Verdict: If you are a first-time buyer under 35 with investment primarily in mind, a 2BR in the RCR ($1.6M–$1.9M) will almost certainly outperform on rental yield and capital liquidity. If you are an HDB upgrader with a growing family and a 7–10 year horizon, a 3BR in a quality OCR project (Tengah, Woodlands, Canberra) at $1.7M–$1.9M gives you family liveability, upgrading room, and strong future resale demand.
New Launch Under $2M — Ranking by Value Score
| Project | District | Unit Type | Est. Price | PSF | MRT Distance | Key Advantage | Value Score |
|---|---|---|---|---|---|---|---|
| Tengah Garden Residences | D24 | 3BR | $1.7M–$1.9M | ~$1,800 psf | <500m JRL | Car-lite town, master plan upside | ★★★★★ |
| Woodlands Ave 2 GLS | D25 | 3BR | $1.5M–$1.8M | ~$1,600 psf | <600m NS Line | RTS Link + Regional Centre | ★★★★★ |
| Hudson Place (Media Circle) | D5 | 2BR | $1.54M–$1.9M | ~$2,400 psf | <400m one-north | Tech district rental demand | ★★★★☆ |
| Kallang Close GLS | D12 | 2BR | $1.54M–$1.76M | ~$2,300 psf | <700m EW Line | Kallang Alive rejuvenation | ★★★★☆ |
| Canberra Drive EC | D27 | 3BR | $950K–$1.2M | ~$1,200 psf | <800m NS Line | CPF grants + privatisation upside | ★★★★☆ |
| Peck Hay Road GLS | D11 | 1BR | $1.6M–$1.9M | ~$3,200 psf | <300m Newton | Newton prestige, GCB surrounds | ★★★★☆ |
| Narra Residences | D23 | 2BR | $1.4M–$1.6M | ~$2,000 psf | <600m DT Line | Hillview greenery lifestyle | ★★★☆☆ |
Should You Stretch to $2M or Stay Under?
There is a psychological pull to stretch to the upper limit of your budget — to capture the “best” unit in the best location. But the prudent approach for 2026 new launch buyers is to ask a different question: what is the strongest asset within my comfortable budget, not at the ceiling of my maximum budget?

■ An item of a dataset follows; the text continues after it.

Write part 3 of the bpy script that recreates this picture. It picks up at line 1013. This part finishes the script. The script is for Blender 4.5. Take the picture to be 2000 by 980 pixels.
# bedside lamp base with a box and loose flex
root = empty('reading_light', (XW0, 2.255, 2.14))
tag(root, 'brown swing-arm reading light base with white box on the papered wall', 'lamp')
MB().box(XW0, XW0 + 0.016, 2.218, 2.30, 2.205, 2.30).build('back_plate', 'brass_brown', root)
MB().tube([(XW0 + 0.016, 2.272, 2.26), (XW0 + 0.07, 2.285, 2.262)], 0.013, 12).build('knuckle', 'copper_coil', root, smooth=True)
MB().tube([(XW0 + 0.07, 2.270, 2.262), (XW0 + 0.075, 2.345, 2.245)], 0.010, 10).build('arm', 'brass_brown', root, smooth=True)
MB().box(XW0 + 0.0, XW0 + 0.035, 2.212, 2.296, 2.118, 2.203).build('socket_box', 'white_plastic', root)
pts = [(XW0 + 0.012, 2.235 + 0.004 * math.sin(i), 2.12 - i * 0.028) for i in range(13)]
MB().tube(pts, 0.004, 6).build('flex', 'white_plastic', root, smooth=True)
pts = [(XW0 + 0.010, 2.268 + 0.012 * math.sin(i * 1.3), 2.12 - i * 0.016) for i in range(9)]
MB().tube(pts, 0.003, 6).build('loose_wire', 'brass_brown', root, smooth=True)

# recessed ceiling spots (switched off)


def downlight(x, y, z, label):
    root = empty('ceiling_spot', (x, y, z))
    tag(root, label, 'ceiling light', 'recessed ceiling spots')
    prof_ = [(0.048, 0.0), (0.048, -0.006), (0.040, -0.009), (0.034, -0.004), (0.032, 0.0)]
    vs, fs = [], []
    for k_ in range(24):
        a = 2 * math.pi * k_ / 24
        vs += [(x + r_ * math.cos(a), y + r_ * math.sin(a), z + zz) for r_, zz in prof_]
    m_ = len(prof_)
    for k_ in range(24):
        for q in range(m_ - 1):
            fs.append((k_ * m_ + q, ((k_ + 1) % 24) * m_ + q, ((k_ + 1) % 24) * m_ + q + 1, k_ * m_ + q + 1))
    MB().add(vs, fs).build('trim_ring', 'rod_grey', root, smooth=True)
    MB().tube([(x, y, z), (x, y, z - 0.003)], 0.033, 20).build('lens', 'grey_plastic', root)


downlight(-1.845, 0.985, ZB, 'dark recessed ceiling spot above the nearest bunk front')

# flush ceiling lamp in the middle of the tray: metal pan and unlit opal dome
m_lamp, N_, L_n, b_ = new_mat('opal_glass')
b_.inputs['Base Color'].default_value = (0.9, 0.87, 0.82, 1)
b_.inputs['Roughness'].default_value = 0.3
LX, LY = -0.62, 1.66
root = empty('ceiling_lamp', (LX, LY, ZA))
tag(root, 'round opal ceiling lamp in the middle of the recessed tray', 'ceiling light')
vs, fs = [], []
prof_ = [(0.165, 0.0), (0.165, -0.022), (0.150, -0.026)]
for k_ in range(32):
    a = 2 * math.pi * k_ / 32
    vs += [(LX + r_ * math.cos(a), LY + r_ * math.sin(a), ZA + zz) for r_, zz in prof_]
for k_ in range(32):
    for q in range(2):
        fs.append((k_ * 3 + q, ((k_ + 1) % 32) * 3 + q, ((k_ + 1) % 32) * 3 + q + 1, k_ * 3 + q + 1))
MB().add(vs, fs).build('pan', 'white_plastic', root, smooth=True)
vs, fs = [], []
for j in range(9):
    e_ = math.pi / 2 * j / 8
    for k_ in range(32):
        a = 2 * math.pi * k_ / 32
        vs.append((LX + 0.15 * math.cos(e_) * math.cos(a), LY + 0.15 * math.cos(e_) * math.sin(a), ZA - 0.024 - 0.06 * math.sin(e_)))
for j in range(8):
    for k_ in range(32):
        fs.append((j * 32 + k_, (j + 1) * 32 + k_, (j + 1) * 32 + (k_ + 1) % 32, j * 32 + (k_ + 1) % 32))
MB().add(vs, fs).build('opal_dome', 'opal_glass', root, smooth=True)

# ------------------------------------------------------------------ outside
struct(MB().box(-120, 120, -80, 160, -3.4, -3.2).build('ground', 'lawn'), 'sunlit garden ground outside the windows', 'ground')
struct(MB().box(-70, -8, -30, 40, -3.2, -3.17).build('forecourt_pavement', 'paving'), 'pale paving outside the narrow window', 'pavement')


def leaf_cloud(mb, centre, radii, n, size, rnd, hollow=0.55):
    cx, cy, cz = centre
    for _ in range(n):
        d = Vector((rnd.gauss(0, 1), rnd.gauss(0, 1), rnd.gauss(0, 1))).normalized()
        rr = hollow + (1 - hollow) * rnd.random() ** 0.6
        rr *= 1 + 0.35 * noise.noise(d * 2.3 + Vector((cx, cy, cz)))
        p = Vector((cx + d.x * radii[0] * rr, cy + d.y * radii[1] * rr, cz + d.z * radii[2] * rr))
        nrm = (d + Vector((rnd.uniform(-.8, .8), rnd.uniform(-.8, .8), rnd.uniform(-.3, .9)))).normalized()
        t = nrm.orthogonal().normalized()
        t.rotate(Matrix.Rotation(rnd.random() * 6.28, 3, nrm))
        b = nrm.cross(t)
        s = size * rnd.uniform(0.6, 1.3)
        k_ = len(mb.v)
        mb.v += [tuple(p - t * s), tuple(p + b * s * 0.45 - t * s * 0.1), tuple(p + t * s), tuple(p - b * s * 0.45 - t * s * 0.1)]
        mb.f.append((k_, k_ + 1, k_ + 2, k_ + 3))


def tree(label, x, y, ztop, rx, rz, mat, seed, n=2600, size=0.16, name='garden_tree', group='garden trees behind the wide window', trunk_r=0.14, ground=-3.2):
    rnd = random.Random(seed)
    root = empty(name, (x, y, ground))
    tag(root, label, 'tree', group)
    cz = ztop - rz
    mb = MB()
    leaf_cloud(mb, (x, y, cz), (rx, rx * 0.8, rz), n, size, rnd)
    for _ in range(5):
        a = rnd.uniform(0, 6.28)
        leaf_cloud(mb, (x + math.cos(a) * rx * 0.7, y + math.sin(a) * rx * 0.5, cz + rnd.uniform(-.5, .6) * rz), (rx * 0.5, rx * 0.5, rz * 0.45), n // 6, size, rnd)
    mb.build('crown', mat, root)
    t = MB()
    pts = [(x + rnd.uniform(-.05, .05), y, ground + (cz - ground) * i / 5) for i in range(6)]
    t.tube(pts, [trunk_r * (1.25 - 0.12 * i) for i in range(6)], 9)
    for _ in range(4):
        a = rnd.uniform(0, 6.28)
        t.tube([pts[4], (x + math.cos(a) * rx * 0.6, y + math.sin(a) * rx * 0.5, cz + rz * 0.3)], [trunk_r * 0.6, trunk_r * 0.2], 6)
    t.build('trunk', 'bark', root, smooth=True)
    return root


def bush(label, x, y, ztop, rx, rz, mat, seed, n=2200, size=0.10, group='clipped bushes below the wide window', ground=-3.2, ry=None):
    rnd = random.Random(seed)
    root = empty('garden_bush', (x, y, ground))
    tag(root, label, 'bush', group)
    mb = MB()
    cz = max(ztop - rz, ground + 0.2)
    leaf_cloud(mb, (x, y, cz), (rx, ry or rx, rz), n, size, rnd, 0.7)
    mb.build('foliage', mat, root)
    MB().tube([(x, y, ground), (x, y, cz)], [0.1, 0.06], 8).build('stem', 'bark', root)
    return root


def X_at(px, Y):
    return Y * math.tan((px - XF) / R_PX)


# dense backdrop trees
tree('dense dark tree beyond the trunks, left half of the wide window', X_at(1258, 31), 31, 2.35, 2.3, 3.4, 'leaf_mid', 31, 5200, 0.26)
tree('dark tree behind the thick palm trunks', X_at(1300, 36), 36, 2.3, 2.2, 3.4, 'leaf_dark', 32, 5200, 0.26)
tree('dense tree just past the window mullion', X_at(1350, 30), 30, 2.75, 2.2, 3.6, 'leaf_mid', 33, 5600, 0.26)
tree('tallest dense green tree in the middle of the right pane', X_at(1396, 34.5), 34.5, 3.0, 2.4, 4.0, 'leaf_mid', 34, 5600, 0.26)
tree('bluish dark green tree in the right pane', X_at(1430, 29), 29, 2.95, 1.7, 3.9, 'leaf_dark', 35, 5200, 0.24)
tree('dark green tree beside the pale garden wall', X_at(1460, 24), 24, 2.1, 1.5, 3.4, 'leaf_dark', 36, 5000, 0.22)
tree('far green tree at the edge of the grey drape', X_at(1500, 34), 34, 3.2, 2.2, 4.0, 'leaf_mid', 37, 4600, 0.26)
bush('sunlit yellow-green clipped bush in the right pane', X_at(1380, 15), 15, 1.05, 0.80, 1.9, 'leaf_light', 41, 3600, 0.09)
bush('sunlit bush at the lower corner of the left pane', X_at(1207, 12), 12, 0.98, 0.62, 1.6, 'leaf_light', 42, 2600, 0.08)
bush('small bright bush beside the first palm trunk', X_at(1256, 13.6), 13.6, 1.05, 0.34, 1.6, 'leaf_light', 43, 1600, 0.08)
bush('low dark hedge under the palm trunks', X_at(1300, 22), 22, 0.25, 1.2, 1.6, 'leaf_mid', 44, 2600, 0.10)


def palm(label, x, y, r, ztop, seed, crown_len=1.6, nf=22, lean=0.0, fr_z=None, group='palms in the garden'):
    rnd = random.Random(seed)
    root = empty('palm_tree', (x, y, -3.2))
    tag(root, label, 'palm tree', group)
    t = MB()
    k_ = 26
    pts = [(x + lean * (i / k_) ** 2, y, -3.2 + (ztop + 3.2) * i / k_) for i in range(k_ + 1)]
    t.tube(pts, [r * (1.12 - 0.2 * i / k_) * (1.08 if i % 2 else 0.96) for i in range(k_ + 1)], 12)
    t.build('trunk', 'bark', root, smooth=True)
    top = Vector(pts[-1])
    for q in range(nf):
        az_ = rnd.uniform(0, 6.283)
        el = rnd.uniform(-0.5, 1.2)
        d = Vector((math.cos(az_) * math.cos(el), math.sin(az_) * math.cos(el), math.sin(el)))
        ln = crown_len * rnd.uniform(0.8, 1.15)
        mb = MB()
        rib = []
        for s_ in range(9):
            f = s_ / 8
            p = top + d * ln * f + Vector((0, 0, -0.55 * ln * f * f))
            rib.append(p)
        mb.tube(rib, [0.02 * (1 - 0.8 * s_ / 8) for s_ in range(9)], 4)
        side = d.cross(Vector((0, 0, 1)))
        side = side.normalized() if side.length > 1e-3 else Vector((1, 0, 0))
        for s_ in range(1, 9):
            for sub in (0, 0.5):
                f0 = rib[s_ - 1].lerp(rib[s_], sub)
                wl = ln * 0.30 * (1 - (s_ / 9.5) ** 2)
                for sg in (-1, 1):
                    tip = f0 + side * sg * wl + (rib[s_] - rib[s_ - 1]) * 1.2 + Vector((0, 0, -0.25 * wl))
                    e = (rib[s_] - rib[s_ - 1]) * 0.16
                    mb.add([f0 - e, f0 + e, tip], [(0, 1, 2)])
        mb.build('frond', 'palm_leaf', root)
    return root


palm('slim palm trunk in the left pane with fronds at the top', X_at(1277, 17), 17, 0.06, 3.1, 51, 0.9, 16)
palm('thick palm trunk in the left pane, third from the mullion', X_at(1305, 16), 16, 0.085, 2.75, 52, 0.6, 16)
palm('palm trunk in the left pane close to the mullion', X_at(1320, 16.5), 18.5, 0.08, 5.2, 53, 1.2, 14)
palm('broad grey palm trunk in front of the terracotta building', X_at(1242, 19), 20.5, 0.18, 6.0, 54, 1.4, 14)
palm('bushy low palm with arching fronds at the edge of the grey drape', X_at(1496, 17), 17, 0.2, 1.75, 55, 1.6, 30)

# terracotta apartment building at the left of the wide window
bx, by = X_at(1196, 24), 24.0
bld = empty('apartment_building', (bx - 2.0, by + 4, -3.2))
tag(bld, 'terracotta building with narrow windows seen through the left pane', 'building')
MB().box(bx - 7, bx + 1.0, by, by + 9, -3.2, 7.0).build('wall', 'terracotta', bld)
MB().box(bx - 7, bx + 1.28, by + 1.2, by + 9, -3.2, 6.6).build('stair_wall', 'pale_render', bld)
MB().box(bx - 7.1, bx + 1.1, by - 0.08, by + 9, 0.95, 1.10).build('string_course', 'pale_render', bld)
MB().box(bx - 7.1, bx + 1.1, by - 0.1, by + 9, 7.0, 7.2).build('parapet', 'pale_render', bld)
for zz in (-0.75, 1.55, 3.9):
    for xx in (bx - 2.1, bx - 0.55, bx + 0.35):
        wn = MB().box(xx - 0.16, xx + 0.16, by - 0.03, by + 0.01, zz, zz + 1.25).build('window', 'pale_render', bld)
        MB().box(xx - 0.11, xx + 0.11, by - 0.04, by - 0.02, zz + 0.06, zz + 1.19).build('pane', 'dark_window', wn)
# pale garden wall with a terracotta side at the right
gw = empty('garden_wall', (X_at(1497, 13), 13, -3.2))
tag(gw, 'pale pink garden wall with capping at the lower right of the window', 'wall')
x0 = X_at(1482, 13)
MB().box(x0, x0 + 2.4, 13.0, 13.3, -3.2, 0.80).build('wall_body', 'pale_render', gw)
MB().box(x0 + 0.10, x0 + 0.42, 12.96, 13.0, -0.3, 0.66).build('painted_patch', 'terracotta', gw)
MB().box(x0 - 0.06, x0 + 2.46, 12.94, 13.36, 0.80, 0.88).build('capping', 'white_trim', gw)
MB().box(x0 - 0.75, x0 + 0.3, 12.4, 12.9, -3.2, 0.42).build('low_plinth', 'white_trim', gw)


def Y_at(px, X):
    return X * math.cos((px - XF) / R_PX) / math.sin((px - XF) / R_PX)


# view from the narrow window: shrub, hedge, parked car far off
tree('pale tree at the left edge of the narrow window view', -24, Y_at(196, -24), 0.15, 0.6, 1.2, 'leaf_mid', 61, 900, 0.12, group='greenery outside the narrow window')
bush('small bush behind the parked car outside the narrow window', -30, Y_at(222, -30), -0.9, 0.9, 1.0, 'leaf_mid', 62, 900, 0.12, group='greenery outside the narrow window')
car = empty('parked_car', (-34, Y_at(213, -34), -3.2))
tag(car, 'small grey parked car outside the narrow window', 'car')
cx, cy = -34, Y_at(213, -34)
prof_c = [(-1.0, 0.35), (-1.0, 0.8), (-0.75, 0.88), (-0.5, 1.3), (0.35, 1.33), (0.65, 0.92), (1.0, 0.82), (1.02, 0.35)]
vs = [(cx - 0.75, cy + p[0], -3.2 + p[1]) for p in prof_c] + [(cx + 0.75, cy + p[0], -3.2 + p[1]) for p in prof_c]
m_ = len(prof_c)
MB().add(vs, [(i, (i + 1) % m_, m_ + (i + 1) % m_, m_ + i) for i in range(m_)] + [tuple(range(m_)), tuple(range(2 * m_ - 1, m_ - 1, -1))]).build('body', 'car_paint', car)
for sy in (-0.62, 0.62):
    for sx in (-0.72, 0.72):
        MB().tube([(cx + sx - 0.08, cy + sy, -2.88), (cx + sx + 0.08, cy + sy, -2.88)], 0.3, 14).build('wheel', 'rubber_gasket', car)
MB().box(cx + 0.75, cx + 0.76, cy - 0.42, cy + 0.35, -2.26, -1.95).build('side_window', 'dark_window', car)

A $1.75M 2BR in a well-located RCR project will almost certainly outperform a $2.0M 3BR at the edge of the OCR — on rental yield, liquidity, and near-term capital growth. Conversely, a $1.9M 3BR in Tengah or Woodlands may outperform a $1.95M RCR 2BR on a 10-year own-use horizon if family liveability and space utilisation are prioritised.
The sub-$2M segment in 2026 is extraordinarily well-served across all three regions of Singapore. The best strategy is to shortlist by your primary objective (investment yield, family liveability, or capital growth), let that objective determine your region and unit type, and then identify the best project within that filter — rather than reverse-engineering from the budget ceiling down.